Как водится, тут я бы хотела поблагодарить многих людей. Это моя хорошая знакомая, поэт Екатерина Боярских, которая предложила свою помощь, помогла подобрать стихотворения и взяла на себя обязанности редактора. Это художник Алина Свердлова-Александрова, которая смогла здорово «поймать» настроение произведений. Нужно поблагодарить и министерство культуры РФ, которое оказывает поддержку молодым авторам, и региональную организацию Союза российских писателей, которые в меня поверили и дали мне рекомендацию для участия в конкурсе на получение такой субсидии. Конечно, кроме господдержки были мои собственные средства – и за это спасибо моей семье.
– Книжка называется CMYK – эта аббревиатура знакома тем, кто занимается полиграфией, а для остальных, я думаю, является загадкой. Поясните?

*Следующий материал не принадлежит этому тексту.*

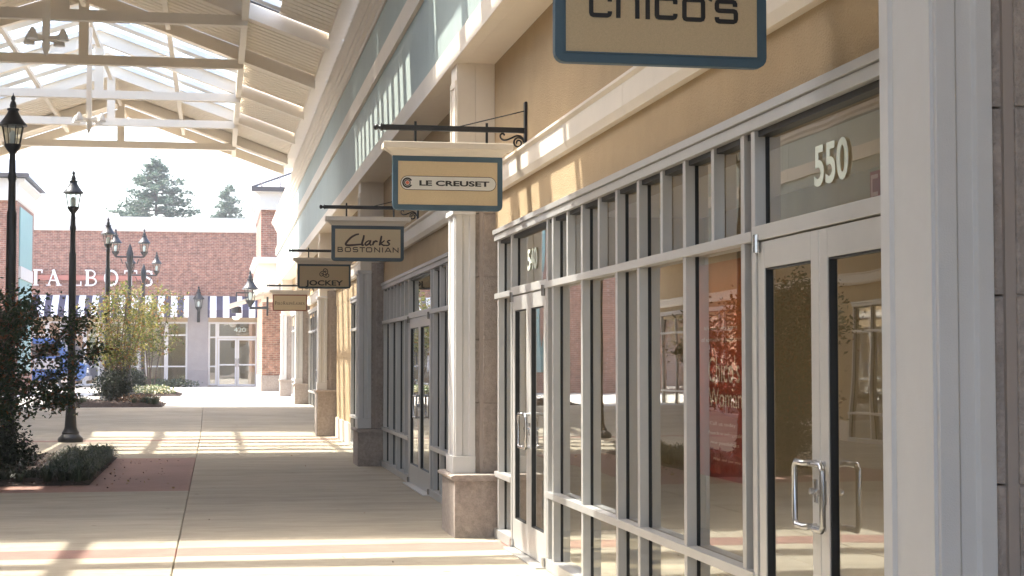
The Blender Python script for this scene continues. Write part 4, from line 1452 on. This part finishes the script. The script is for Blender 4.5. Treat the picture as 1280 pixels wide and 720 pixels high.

– Это четыре буквы латинского алфавита, которые обозначают голубой, пурпурный и желтый цвета (cyan, magenta, yellow) и черный, иначе «контурный цвет». Такая схема, ее еще называют четырехцветная автотипия, используется для печати цветных изображений. Это своего рода магия: вся многокрасочная палитра нашего мира передается четырьмя основными простыми цветами: «Тот, кто готовит этот мир к печати, сегодня зазевался и выкрутил «циан» на самый максимум»… Поэтому мы, когда готовили книгу, попытались «разделить» стихотворения не по темам или временам года, а по цвету и связанному с ним настроению.
– А key color, черный – это такой депрессивный цвет, он тоже есть в книге?
– В книгопечатании «черный» сам по себе не депрессивный. Попробуй без черной краски что-нибудь напечатать – не получится! Это контур, граница, способ разграничить переживания, эмоции или, например, чтобы на синем фоне нарисовать веточки деревьев. Без черного тоже в нашей жизни никуда не деться.